▶ Directions for this task:
Collect each line of the records containing the string "parts".

Scene script records
────────

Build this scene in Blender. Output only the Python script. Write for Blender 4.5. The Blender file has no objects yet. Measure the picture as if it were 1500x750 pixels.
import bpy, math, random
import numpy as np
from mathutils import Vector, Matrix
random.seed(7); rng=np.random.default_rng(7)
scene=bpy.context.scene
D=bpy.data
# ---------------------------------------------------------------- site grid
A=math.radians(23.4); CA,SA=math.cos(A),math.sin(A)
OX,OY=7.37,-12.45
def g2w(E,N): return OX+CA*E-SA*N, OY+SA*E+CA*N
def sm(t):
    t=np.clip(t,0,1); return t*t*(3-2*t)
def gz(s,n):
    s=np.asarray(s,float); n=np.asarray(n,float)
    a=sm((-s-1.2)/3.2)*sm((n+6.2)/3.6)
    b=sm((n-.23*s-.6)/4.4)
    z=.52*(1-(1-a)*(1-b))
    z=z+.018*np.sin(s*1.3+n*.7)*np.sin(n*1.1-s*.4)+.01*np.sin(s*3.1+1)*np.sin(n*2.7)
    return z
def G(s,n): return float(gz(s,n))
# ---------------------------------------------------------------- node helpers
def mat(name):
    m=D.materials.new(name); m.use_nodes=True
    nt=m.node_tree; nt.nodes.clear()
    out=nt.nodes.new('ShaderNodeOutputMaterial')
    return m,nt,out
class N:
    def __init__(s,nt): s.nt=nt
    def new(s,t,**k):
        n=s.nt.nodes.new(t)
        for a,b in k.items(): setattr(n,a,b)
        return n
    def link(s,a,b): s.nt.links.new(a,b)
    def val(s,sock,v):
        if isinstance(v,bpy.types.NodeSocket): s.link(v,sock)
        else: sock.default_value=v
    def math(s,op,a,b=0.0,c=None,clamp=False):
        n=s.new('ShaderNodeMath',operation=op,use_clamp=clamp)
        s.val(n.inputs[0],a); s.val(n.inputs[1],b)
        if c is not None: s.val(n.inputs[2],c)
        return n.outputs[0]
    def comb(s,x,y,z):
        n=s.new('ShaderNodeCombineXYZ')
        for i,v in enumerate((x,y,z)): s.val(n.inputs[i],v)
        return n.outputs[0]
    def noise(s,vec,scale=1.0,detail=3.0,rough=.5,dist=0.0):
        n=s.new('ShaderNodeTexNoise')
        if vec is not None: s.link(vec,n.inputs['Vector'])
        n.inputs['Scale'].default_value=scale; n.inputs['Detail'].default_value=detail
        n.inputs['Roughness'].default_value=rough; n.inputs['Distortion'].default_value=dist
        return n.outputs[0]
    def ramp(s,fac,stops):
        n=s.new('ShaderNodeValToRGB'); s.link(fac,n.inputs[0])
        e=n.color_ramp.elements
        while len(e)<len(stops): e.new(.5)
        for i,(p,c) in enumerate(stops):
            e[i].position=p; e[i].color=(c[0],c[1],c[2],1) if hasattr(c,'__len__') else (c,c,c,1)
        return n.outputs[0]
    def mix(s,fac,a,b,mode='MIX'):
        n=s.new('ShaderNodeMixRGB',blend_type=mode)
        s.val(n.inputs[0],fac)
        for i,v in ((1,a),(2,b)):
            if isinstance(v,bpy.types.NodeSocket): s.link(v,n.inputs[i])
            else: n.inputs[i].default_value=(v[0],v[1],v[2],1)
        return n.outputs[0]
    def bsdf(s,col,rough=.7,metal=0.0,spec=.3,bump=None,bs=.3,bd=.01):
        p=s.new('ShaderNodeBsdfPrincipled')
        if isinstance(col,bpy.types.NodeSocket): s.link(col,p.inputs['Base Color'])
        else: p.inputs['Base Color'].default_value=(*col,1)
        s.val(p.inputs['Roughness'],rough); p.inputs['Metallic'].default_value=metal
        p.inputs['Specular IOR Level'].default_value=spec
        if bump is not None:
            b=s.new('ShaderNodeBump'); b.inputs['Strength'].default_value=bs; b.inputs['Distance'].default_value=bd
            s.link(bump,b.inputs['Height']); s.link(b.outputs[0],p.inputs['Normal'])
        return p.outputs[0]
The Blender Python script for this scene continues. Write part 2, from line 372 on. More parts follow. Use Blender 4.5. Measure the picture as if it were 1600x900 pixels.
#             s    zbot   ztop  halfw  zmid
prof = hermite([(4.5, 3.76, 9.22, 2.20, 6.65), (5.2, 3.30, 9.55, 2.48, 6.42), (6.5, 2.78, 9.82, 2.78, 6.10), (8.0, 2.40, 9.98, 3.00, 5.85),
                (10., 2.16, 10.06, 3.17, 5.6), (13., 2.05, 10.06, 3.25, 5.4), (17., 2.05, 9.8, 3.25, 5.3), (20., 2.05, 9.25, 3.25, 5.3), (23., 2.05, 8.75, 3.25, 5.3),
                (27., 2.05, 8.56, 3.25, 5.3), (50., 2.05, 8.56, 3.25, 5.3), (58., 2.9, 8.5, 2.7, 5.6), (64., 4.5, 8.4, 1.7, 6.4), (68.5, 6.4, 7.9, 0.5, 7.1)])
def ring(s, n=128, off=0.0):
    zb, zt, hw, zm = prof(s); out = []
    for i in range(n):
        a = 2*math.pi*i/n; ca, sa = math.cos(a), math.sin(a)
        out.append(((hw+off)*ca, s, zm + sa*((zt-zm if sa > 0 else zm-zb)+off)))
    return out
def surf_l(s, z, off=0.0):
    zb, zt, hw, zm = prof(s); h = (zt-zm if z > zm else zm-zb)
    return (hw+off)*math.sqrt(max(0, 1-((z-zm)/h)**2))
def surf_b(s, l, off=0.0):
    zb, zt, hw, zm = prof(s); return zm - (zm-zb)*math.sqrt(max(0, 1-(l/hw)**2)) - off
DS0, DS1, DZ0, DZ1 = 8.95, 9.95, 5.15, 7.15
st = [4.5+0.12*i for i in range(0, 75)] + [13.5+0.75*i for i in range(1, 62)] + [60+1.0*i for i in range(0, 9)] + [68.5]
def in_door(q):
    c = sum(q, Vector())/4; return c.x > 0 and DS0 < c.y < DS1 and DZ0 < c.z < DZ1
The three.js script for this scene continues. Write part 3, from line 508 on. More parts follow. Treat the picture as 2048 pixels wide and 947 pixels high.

────────

▶ Solved exercise:
The Blender Python script for this scene continues. Write part 2, from line 372 on. More parts follow. Use Blender 4.5. Measure the picture as if it were 1600x900 pixels.
The three.js script for this scene continues. Write part 3, from line 508 on. More parts follow. Treat the picture as 2048 pixels wide and 947 pixels high.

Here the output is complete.